Christened the Fujian, after the Chinese coastal province closest to Taiwan, the vessel entered the East China Sea after disembarking from the shipyard in Shanghai, according to Chinese state media outlet Xinhua. The outlet touted that the vessel was entirely designed and manufactured by China

The navy's first carrier, the Liaoning, is a modernized Soviet vessel, while the second, the Shandong, was domestically built, but designed based on the Liaoning, according to the Epoch Times. The outlet further noted that the Fujian weighs in at 20,000 tons, making it much larger than the other two and is equipped with electromagnetic launch catapults that will allow it to field a wider variety of aircraft.

Chinese leader Xi Jinping has made modernizing and expanding the communist regime's military a cornerstone of his policy. The launch of the nation's third carrier puts Beijing in second place for the most active ships of that class behind the U.S.
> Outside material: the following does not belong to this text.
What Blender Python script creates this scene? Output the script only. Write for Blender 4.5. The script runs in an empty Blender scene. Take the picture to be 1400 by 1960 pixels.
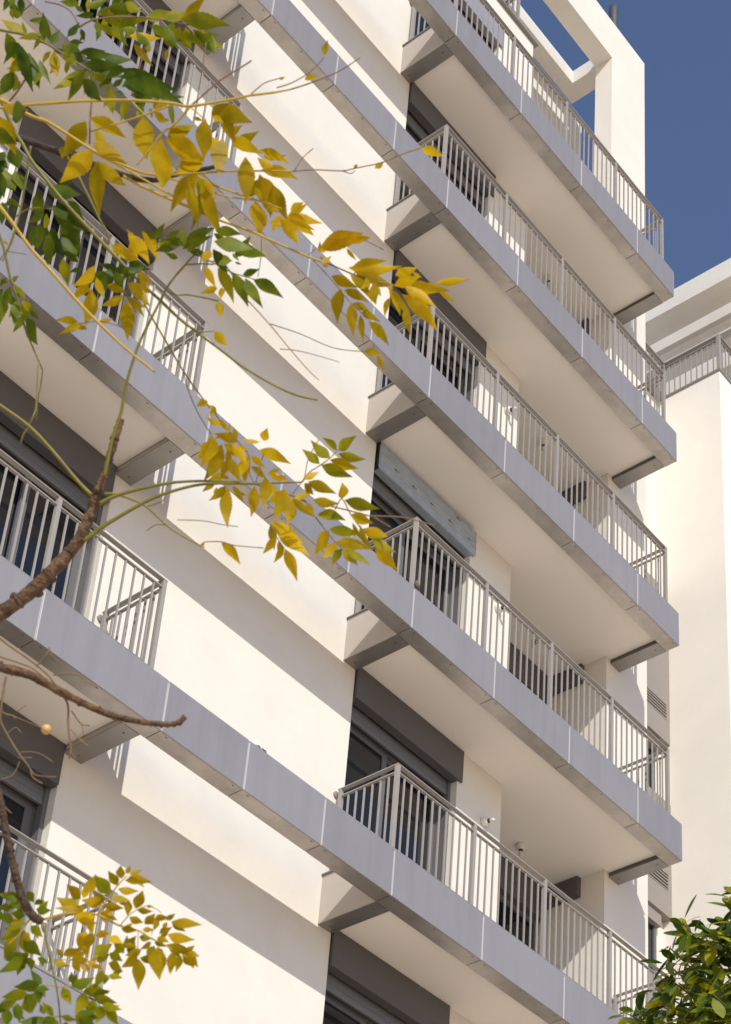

The Fujian's launch comes amid heightened fears of a Chinese attempt to invade Taiwan while the western powers are distracted with Russia's ongoing invasion of Ukraine. China reportedly views the situation in Eastern Europe as a litmus test for efforts to fulfill its own territorial ambitions.

The Republic of China, which governs Taiwan, and the People's Republic of China on the mainland have been in a territorial standoff since 1949. Both governments adhere to the "One China" principle, espousing the existence of a single Chinese nation including the territories of both, though each claims to be the legitimate government of that state.

Taiwan has not formally seceded from China. The island came under the Republic of China's control in 1945 and has been its only bastion since the communist triumph in the Chinese Civil War. Beijing considers the island to be under the control of separatist forces.

Xi's naval buildup could allow China to adjust the status quo, however, as an expanding naval presence could facilitate a practical maritime invasion. Any such effort would likely have to address the sizeable American naval presence in the region. President Joe Biden, in late May vowed intervention should China attempt to conquer Taiwan.

Chinese Communist Party officials, such as Defense Minister Wei Fenghe have remained bellicose despite Biden's assurances to Taipei, insisting that "the Chinese army will definitely not hesitate to start a war no matter the cost" if outside powers interfere in what it considers an internal matter.